Courtney Love performing with Hole on MTV Unplugged in 1995
Hole (with Courtney Love, Eric Erlandson, Caroline Rue and Jill Emery) formed in L.A. in 1989. Their second album, Live Through This, released in 1994, merged their punk sounds with grunge and became a critical and commercial success. Love married Nirvana lead singer Kurt Cobain in 1992.
Layne Staley (Alice in Chains)
Alice in Chains, formed in 1987 by Jerry Cantrell and Layne Staley, rose to fame during the early '90s grunge movement alongside fellow Seattle bands Pearl Jam, Soundgarden and Nirvana.

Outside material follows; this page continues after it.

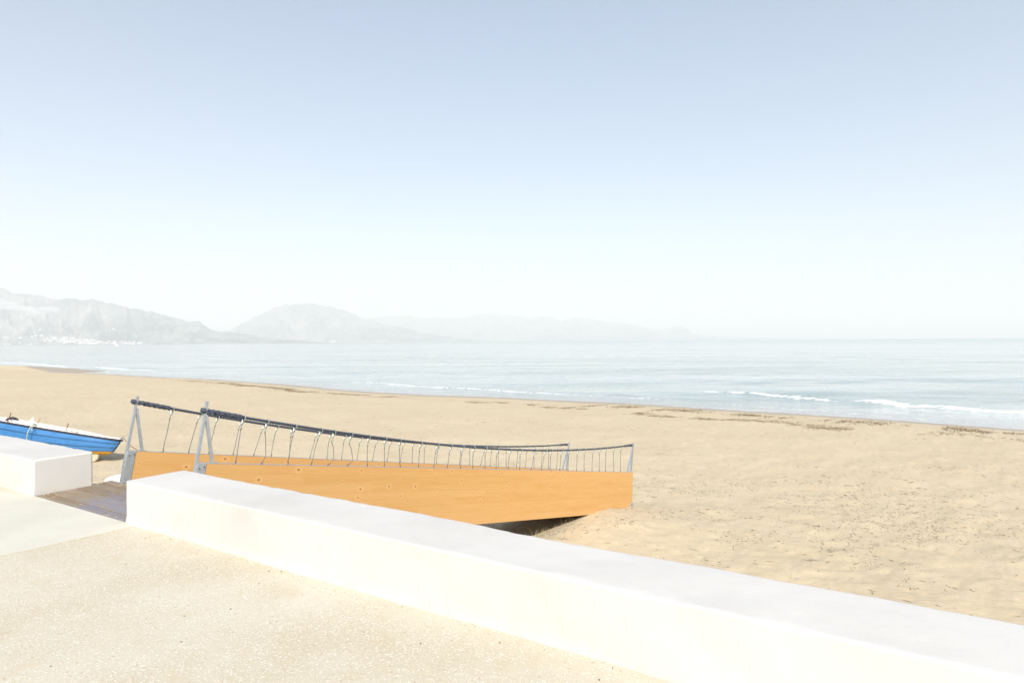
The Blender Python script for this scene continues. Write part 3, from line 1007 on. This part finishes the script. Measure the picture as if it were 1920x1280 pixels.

Their second album Dirt, released in 1992, sold more than four million copies, but the band was plagued with addiction-issues and both Staley and bassist Mike Starr both died of drug overdoses.
Eddie Vedder (Pearl Jam)
Eddie Vedder became Pearl Jam's frontman in 1990 after Mother Love Bone (featuring guitarists Jeff Ament, Stone Gossard and Mike McCready) fell apart when lead singer Andy Wood died of a heroin overdose. Their first album, Ten, got off to a slow start, but by 1992, had taken off and has since been certified 13-times platinum. They were big players in Seattle's alt-music scene though their grunge-cred was constantly being questioned by fellow rockers like Kurt Cobain who accused them of being posers.